Friday, March 25, 2005

Pickup on South Street

Every film nerd has gaps in his knowledge. Oh, some may deny it, but there's just no way you can see all the movies there are in the world. Even if you devoted yourself to the task of watching 3 movies a day, every day, for several years, you couldn't possibly see the work of all the Italian Neo-Realists, French New-Wavers and Chinese Fifth Generationists. Plus, there's all those Coffin Joe horror films.

And what about Abbas Kiarostami? You gonna skip right over him? Actually, you probably should, because he's overrated. But that's a review for another day.

This is supposed to be about Sam Fuller's Pickup on South Street. My point was that, despite the massive amount of love he now gets among cineastes, I haven't really seen many Fuller films. I saw Shock Corridor and enjoyed it back in college, but like a good deal of incidents from my UCLA years, I don't remember it terribly well. And that was it until two days ago, when I rented and very much enjoyed Pickup on South Street, Fuller's 1953 melodrama about a shifty pickpocket and the desperate girl who takes a chance on him.



That's Richard Widmark as the pickpocket, one of those actors that pops up in literally dozens of old, classic movies yet doesn't have a loyal, intense following among a lot of contemporary fans. In addition to this film, he's in Night and the City, Panic in the Streets (both recent DVD releases), Warlock, Judgement in Nuremberg, Madigan and countless others.

He's terrific as Skip McCoy, a grifter working the New York subway system following release from his third trip to prison. Skip filches the wallet of the attractive Candy (Jean Peters, who 4 years hence became Mrs. Howard Hughes) on the subway, not knowing it contains a microfilm detailing government secrets. Even Candy doesn't know what she's carrying - it's a package she's taking somewhere for her boyfriend, a Commie spy played by Richard Kiley.

So, Skip winds up with government secrets, which he hides along with all his other loot in a secret spot in his flophouse on the docks. The FBI wants it back, Candy wants it back (the commies beat her up), and all McCoy wants it to get paid. I mean, this is a fantastic set-up. Fuller just plays these three sides off one another, wringing all that he can out of their various double-crosses and conflicts.

Of course, Skip and Candy fall in love during the course of their various wranglings. And they all encounter a loopy professional snitch played by Thelma Ritter. Ritter was nominated for an Oscar for her work in the film, but I found her performance the least appealing part of the film. It's a hammy, old-fashioned kind of role. Her Mo is a ludicrous, chatty "type" rather than a character. Mo dreams of an expensive funeral in a classy cemetary, and saves up all her stool pigeon money working towards it. It's a silly subplot, but Fuller manages to pay it off in the most satisfying way possible. I suspect it's his masterful writing and direction that people remembered, more than the actual Ritter performance.

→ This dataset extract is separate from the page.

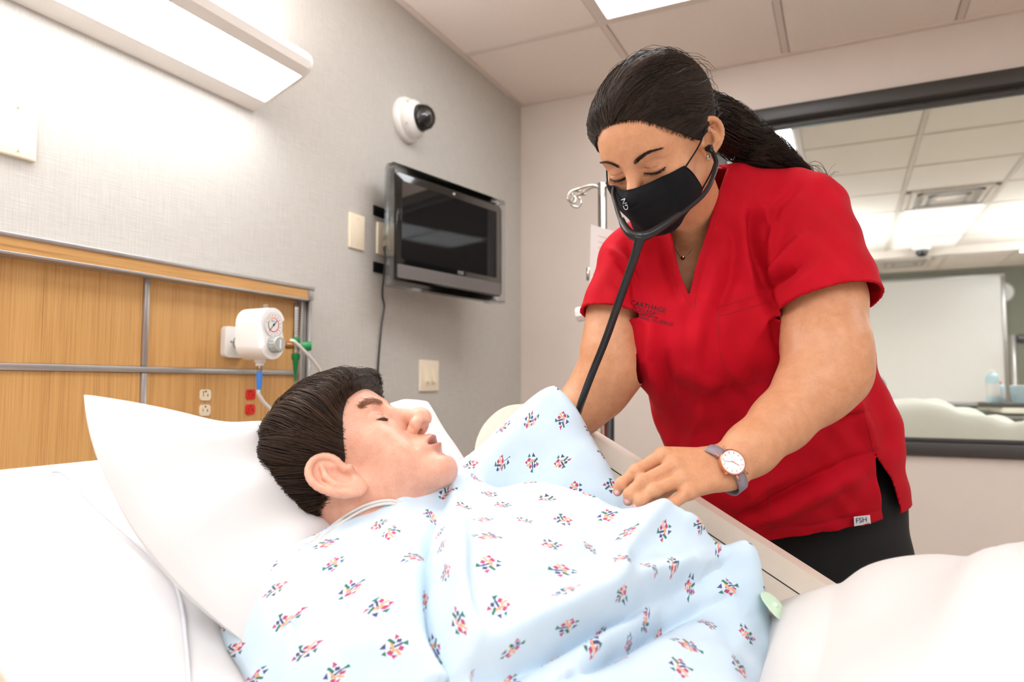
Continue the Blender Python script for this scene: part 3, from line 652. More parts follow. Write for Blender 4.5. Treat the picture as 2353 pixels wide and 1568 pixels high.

It's clear why so many contemporary directors cite Fuller as inspiring. He makes tight, bold, visually striking movies. What I like most about them is his directness. He's not Welles, filling a film with trick photography and elaborate, graceful cinematography. He's telling a story and goes about telling it efficiently and with maximum tension (he did begin his career as a copy boy at a newspaper). Take the opening sequence, in which Skip purloins Candy's wallet. There's not a single wasted moment in the scene. We see the subways doors open, we see people push up against each other (it's congested on the train, leaving no wiggle room), we see the car rock to life as begin down the track, we see Skip dart his eyes around looking for a target, we see Candy, we see Skip, we see Skip take a newspaper and hold it between himself and Candy, he reaches his hand in her purse, he puts the newspaper on top of the purse and he gets off at the next stop.

That's it. It's lean storytelling, simple and direct, which has become rare. Filmmaking has become something of an exercize for some directors, a challenge about who can come up with the best angle on a scene, who can devise the best trick or gimmick, who can devise the most realistic special effect. Even contemporary movies I like, such as Oldboy, depend largely on flourish, on purposefully testing the limits of cinema to see what can be done and how. But films like Pickup on South Street don't want to show off, don't want to give you some nifty effect to talk about after the movie's over. They want to tell a story in a matter-of-fact way. Fuller had something to say, about the lives of common criminals, about people on the fringes of society, and he said it simply.

It's a striking and very entertaining film that's not a noir, despite half of the Internet reviews I've read labeling it as such. It does contain something of an anti-hero I suppose (although I'd cite Candy as the protagonist, and she's a hero-hero), but he's not tortured by the past. It's much less able style than the great noirs, as I said before focusing much more on character, plot and dialogue than mood. And, most importantly, it has a freaking happy ending. Come on, people!

It's clearly a melodrama, an emotional story concerning several different people and their heated conflits and interrelations. And it's a very good one, at that.

1 comment:

Lons said...

I would have figured you'd like him. He was sort of the Bruce Willis of his day - a flippant, callous, sometimes funny tough guy. I will get around to reviewing another recent Widmark DVD release, "Night and the City," one of these days.